Shortly after publishing the project, the research collaborative received a $428,000 grant from Ascendium Education Group to define what it means to be a rural-serving institution. The goal is to further research on rural colleges and one day have the group’s definition used by the federal government to create special grants.

“What makes these schools different [from] universities that are serving urban communities or suburban communities? Do they offer different types of degrees? Do they enroll different types of students? Do they spend their money differently than other institutions? How do they serve rural communities?” Orphan asks.

Regional and rural colleges often provide a solid foundation for economic growth and advancement to their respective communities. Part of Orphan’s research focuses on highlighting and quantifying their community impact.

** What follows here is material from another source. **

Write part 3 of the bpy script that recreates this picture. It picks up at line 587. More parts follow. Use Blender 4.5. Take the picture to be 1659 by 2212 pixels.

Impact, Orphan explains, is not just related to enrollment size. It’s also measured in reach and accessibility.

“If you’re seeing predominantly in-state enrollments, most of the students are probably from 100 miles or closer,” she says. “They [regional colleges] have faculty serving on the school board or on boards of nonprofits. They are supporting government officials to support different things in the region.”

Unfortunately, Orphan says, the Great Recession kicked off a nationwide trend: public divestment in higher education. Since then, the price of college has soared. Orphan sees a direct correlation, noting that when states cut a dollar, institutions raise tuition a dollar. Students are now paying more for public higher education than the state or federal government.

“Is this [still] a public institution if the public is investing less than private citizens are by way of tuition?” Orphan asks.

Despite their funding challenges, the ARRC sees regional and rural colleges as resilient and, perhaps, best equipped to fight racial injustice and inequality.

Through the ARRC, Orphan hopes to disrupt the conversation and myths surrounding higher education and regional colleges. In 2006, she walked across the stage as the first member of her family to graduate from college. And in 2021, as an homage to her beginnings, Orphan advocates for the institutions that gave her a chance to thrive.

“There are a lot of college students [who] need a lot of different types of institutions, and we should really value the diversity of institutions we have,” Orphan says. “It’s a real strength of the American system. It sets us apart. Instead of spending all our time thinking about and obsessing over this small group of exclusionary schools, let’s expand our view. Let’s see all higher education and all it has to offer.”